How Many Restaurants Do Food Critics Visit In A Day?

The job of a food critic is coveted and illustrious. Dining at incredible restaurants, writing about it, and getting paid for it — sounds like a dream, right? When thinking of food critics, some may conjure the image of Anton Ego, the menacing food critic from "Ratatouille" who writes scathing reviews, picking apart dishes callously. But the job of a food critic is more nuanced than meets the eye.

A good food critic will articulate not only the taste of the food, but also the quality, presentation, restaurant ambiance, and service (via MasterClass). But what escapes this job description is that food critics must visit a restaurant multiple times anonymously to be thorough and eliminate special treatment. And just because a critic visits a restaurant doesn't mean it will end up in print.

According to food critic Tom Sietsema of The Washington Post, there are plenty of restaurants he visits that don't make it in the paper. "The truth is, I eat at far more restaurants than you read about, north of 125 a year," wrote Sietsema. "There are restaurants I might not mention because I know something unsavory about them." This sentiment is not unusual; food critic Michael Stern, who has co-authored north of 30 food and travel guide books, doesn't write negative reviews, either. Stern's tenured experience as a food critic means he's constantly eating out, searching for the best eats.

More than a food critic can stomach

Jane and Michael Stern are the food critic, husband-wife dynamic duo that have won three James Beard Awards for their contributions to the food world, and they have published 10 editions of "Roadfood," a 1,000-restaurant coast-to-coast dining encyclopedia, since 1977. Not only are they veteran critics, but travelers, too. When they are on the road, they have a packed schedule full of eating. "If I'm traveling, or on a road trip to review restaurants, I'll go to 5 to 10 restaurants in a day," Michael Stern told Taste of Home. "Oftentimes, I'll just have a few bites of food at each restaurant." 

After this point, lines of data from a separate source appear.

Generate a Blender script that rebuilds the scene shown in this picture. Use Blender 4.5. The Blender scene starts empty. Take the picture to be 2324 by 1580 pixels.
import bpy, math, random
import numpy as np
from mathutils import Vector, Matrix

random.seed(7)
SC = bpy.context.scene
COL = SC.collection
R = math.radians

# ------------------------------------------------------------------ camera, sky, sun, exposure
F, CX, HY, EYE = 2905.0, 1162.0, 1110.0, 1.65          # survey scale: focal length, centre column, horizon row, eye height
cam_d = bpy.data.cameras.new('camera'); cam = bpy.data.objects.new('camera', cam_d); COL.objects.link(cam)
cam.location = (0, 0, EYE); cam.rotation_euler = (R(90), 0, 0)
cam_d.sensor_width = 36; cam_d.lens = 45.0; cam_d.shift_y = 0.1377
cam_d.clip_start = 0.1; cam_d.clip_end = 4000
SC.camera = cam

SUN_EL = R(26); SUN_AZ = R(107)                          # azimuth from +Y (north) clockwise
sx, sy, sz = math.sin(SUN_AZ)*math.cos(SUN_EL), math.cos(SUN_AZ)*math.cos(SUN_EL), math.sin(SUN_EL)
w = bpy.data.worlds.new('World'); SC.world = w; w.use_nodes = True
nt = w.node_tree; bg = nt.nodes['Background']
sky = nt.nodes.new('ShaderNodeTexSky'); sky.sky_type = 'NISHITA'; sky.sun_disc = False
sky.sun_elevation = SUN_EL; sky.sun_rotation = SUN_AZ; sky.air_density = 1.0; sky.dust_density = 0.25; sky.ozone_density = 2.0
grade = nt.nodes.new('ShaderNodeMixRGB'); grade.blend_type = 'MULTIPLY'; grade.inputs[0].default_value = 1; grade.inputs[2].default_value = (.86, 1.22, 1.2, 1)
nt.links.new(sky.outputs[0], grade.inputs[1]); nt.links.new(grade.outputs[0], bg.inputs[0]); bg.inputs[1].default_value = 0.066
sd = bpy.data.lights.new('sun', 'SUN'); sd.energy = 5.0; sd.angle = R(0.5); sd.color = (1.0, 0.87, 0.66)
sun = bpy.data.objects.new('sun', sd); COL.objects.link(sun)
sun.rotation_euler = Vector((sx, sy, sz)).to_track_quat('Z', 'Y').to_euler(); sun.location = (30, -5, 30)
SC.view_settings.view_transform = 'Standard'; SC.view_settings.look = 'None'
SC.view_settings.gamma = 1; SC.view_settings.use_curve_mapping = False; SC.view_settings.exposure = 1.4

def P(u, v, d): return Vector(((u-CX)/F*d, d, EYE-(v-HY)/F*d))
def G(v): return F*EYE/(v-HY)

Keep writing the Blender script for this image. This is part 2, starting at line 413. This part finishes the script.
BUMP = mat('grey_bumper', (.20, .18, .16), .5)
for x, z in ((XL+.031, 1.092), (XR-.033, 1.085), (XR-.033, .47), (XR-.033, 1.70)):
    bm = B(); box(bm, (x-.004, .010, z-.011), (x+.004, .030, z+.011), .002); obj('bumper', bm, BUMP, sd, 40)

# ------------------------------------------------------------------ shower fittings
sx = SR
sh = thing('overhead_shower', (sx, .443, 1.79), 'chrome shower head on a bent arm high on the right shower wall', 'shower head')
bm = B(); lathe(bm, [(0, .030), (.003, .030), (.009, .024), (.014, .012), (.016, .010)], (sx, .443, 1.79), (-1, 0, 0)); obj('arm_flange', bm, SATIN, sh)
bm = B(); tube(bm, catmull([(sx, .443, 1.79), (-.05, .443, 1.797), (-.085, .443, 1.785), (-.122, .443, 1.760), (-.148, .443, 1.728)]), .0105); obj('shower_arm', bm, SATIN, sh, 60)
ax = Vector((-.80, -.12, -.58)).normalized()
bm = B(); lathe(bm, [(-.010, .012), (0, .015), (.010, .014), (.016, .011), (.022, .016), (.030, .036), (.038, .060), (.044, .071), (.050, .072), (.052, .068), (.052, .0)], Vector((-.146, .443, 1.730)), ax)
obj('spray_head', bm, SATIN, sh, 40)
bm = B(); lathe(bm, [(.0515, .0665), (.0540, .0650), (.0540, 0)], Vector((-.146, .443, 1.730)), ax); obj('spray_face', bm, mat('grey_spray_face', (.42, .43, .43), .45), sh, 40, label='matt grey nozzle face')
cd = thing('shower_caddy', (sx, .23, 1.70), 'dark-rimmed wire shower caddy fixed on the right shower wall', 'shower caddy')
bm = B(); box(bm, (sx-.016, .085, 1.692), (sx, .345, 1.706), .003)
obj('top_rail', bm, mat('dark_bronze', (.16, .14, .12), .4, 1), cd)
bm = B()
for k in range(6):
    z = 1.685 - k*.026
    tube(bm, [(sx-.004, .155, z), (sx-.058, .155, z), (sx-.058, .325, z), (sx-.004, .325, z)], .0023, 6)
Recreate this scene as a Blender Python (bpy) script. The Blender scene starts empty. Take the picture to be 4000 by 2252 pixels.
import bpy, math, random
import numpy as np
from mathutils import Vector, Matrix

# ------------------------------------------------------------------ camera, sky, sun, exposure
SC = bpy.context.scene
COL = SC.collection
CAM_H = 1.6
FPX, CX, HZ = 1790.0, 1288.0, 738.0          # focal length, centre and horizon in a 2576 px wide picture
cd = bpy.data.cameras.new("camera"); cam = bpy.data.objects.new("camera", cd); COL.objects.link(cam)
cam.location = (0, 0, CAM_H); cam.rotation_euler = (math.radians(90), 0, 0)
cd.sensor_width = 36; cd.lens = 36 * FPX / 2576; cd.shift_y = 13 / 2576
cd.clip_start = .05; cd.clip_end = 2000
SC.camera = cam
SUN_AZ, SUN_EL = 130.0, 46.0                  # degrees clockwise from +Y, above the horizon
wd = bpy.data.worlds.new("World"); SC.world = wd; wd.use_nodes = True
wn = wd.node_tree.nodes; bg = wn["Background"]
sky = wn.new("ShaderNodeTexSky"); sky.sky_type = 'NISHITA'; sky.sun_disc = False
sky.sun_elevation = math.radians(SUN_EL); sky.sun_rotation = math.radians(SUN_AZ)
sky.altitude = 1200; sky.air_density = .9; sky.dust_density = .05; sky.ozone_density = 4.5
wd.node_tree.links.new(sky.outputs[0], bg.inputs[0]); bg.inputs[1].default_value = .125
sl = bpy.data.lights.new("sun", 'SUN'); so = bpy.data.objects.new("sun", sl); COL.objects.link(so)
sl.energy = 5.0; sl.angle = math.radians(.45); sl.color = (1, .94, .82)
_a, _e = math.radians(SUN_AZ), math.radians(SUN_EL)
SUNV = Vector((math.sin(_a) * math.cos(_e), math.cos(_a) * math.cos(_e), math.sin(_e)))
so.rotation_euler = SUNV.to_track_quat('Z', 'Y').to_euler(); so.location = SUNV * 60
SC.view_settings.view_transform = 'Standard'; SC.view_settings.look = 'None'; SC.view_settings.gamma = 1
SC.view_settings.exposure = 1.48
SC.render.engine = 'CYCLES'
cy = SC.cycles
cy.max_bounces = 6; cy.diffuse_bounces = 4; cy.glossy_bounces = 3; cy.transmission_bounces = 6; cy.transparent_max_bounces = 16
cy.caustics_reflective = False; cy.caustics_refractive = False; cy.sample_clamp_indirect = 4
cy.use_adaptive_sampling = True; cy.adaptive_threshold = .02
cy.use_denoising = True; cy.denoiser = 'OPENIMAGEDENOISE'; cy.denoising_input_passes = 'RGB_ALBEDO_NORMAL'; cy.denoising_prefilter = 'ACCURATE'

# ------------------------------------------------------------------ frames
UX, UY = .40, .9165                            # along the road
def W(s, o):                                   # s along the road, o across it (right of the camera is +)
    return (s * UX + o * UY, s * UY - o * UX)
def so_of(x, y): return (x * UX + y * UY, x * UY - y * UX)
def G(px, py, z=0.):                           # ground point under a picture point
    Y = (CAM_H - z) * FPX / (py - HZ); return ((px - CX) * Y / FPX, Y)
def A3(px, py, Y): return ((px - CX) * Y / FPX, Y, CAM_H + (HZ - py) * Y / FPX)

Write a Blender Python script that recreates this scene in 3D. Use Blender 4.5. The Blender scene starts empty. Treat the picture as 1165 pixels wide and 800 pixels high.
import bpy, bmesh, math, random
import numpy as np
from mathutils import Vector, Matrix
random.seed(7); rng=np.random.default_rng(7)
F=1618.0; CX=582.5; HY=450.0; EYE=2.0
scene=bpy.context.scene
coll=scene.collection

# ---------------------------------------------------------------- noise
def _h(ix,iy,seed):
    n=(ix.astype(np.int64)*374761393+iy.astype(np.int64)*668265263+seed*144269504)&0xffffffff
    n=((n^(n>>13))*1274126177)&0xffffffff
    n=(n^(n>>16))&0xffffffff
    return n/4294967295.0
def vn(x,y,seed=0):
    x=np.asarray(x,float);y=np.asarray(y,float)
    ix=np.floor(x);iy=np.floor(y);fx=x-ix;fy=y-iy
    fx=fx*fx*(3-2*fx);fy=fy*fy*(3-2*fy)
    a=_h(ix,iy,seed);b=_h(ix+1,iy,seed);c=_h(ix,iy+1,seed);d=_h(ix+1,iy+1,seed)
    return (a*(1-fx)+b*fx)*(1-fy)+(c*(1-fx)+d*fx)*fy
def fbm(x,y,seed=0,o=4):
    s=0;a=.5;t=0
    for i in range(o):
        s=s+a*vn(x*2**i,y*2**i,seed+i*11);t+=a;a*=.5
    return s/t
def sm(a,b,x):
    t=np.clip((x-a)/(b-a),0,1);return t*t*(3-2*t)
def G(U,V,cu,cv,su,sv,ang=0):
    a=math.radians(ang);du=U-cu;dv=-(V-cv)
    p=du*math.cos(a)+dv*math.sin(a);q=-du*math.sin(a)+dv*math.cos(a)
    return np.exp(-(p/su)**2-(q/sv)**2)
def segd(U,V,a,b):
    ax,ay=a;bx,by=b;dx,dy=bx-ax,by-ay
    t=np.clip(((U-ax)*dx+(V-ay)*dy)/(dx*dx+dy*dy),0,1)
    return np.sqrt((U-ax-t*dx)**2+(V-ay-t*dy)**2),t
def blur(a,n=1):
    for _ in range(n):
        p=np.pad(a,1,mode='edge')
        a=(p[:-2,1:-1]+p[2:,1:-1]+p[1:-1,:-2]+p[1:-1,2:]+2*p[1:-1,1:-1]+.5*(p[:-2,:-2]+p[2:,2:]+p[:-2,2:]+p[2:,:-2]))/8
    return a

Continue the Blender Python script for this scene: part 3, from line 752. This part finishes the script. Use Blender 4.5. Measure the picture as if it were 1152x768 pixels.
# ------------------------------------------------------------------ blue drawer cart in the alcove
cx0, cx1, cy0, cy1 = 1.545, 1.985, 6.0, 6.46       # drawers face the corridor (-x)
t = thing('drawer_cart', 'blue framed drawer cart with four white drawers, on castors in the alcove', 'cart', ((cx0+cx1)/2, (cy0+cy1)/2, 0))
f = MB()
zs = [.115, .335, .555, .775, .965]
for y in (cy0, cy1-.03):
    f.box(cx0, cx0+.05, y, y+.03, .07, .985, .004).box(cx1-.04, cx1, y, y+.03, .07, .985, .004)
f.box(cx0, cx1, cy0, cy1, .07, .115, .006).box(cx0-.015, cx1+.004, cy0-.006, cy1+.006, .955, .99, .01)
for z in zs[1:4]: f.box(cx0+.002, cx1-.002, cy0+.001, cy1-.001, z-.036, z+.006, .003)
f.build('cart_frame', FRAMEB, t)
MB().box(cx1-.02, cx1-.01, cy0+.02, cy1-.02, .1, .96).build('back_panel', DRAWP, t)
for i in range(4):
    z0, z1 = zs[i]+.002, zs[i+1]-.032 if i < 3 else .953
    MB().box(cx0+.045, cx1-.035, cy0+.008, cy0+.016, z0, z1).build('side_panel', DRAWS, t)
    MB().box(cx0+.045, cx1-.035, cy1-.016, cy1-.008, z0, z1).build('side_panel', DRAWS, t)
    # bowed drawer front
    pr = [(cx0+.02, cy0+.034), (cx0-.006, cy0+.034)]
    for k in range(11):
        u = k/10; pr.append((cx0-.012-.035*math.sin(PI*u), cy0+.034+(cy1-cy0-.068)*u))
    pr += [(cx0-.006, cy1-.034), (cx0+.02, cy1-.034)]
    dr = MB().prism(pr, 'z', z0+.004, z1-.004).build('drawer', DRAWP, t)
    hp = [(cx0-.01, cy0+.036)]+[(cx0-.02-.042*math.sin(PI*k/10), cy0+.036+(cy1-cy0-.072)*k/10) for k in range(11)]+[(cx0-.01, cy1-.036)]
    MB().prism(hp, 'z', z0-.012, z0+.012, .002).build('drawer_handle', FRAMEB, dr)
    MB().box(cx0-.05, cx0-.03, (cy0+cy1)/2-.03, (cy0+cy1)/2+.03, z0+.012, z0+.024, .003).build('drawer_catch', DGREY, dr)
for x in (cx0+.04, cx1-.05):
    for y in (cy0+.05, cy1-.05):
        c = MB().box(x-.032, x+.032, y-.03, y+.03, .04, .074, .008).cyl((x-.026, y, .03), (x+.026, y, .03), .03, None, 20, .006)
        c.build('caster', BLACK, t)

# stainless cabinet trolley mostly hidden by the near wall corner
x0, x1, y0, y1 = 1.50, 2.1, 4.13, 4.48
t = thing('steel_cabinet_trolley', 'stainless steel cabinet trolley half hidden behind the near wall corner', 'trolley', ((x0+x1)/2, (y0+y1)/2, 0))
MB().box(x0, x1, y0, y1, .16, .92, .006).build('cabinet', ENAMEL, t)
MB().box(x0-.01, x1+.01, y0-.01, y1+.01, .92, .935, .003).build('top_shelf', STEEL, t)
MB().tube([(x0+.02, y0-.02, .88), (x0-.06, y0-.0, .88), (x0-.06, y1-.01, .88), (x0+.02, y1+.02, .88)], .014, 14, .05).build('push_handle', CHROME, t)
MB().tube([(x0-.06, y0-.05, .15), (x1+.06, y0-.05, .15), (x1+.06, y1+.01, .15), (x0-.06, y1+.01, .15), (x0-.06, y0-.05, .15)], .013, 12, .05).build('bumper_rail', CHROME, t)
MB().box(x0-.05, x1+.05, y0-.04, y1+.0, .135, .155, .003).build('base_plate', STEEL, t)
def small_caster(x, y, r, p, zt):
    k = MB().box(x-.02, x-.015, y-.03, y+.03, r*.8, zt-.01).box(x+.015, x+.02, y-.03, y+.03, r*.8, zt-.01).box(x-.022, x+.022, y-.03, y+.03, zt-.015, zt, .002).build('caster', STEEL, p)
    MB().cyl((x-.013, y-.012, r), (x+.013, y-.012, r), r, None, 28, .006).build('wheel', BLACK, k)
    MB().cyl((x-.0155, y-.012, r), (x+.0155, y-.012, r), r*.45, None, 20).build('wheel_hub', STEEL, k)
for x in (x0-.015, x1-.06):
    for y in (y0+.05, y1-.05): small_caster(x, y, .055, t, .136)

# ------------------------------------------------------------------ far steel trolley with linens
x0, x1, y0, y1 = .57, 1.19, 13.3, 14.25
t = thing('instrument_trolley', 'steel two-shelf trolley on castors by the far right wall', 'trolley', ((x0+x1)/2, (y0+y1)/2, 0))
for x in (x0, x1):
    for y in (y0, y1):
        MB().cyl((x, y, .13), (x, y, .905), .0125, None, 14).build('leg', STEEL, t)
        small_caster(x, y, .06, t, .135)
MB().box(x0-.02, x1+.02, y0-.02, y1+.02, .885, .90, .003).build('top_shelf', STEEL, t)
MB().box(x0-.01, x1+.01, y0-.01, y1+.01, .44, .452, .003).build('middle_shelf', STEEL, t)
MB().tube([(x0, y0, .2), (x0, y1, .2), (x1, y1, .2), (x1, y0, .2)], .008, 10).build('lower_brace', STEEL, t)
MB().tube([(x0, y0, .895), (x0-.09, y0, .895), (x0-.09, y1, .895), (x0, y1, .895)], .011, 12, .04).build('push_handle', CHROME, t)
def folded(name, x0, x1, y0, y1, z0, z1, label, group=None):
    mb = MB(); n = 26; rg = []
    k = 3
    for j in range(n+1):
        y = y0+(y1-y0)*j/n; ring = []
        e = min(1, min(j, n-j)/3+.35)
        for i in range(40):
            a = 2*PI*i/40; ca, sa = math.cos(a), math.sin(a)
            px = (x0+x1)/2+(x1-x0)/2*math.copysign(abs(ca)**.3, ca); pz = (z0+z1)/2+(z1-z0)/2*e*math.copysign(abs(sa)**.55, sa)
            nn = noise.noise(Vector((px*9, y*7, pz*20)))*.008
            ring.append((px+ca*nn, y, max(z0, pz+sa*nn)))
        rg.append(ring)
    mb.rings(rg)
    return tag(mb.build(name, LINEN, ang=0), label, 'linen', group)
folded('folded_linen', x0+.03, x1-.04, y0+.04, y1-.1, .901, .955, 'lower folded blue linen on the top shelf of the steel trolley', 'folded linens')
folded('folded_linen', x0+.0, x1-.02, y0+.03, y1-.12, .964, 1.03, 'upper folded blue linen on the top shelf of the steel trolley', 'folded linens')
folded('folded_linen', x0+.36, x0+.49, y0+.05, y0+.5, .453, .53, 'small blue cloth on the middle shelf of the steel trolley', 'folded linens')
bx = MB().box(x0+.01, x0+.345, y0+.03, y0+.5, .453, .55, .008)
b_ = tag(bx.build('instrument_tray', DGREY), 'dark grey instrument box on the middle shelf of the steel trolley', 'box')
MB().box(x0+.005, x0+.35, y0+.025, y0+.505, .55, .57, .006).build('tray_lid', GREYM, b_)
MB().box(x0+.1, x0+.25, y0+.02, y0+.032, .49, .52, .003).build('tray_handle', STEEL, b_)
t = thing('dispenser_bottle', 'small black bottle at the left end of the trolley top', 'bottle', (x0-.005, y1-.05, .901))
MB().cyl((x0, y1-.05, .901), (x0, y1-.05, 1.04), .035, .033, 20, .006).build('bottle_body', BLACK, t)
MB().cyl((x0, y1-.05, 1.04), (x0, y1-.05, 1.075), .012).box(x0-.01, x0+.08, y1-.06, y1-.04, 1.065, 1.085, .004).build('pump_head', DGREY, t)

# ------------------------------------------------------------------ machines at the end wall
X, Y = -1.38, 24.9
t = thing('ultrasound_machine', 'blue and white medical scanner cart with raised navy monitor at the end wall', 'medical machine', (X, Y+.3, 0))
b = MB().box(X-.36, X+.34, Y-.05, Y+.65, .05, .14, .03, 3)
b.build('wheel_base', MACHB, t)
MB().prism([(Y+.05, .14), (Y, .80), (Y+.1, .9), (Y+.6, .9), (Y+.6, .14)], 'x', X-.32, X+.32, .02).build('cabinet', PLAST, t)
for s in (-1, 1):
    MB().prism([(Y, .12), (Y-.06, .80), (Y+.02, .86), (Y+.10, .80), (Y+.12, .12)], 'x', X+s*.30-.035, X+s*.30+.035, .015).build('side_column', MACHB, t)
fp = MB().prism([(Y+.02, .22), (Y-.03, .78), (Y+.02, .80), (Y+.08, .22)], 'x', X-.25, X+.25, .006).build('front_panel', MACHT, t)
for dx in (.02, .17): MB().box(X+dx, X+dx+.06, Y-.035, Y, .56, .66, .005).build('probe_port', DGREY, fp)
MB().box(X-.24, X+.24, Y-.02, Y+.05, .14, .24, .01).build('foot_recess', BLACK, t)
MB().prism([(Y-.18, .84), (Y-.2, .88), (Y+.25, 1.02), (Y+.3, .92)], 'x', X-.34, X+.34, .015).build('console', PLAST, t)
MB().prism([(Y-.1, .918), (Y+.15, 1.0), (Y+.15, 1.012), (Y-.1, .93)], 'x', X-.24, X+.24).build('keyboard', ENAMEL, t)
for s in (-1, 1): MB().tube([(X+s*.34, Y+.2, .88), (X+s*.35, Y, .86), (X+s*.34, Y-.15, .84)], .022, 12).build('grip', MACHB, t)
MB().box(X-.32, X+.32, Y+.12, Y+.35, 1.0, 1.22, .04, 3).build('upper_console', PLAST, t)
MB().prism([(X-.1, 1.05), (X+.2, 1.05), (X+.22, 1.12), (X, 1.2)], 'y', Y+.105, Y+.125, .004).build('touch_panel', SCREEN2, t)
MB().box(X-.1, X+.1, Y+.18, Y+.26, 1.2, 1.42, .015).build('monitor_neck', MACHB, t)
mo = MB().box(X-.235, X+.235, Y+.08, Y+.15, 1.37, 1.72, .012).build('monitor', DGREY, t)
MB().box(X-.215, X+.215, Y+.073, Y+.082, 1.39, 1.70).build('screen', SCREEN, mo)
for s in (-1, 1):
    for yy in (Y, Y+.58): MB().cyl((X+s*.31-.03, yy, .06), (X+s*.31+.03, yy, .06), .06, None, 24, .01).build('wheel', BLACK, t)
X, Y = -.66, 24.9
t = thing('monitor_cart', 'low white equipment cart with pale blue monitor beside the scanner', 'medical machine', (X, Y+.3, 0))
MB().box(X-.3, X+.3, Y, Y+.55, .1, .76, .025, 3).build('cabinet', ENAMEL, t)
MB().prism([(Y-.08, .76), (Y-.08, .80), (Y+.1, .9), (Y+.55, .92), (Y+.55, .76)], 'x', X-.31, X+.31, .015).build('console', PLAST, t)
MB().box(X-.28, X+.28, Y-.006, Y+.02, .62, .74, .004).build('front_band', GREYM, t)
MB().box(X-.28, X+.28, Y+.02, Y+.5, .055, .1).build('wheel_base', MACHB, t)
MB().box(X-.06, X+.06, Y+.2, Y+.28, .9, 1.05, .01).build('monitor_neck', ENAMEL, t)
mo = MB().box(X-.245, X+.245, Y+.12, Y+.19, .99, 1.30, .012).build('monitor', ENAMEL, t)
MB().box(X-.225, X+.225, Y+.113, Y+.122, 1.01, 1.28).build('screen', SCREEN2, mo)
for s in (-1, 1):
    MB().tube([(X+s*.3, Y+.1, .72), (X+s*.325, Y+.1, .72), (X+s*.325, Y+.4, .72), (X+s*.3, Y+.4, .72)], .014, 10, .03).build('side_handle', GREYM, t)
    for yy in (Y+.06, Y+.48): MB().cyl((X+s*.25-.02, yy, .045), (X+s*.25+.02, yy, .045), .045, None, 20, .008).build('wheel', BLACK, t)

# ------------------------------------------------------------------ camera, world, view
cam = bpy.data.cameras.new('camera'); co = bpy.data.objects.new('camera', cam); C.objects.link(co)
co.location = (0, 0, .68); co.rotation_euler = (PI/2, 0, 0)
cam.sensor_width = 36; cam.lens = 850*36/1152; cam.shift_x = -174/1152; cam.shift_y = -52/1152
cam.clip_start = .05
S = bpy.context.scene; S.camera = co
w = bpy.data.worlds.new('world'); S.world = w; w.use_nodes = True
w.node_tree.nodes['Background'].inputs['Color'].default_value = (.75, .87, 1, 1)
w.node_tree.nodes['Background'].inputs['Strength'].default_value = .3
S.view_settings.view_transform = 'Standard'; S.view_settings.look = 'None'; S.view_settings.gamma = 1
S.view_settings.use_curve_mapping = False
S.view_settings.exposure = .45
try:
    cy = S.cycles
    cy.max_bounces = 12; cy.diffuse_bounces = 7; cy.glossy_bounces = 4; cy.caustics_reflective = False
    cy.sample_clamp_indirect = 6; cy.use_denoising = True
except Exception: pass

This condensed timeline impedes on the standard breakfast, lunch, and dinner eating schedule by a lap or three. Julia Kramer, former deputy editor at Bon Appétit, echoed a similar experience while traveling for BA's annual restaurant guide, "The bare minimum I would be doing on a given day would be two lunches and two dinners, and sometimes it's more than that," Kramer said on an episode of the Eater Digest podcast. "The back-to-back tasting menu is rough." In the same episode, Eater NY chief critic Ryan Sutton comments on the toll it takes on the body, "I have a little bit of a gut and that's simply the fact of the job impacting me." 

So while the job of a food critic is widely admired for the perks and mystery, the tenured professionals remind outsiders that there is such thing as too much of a good thing.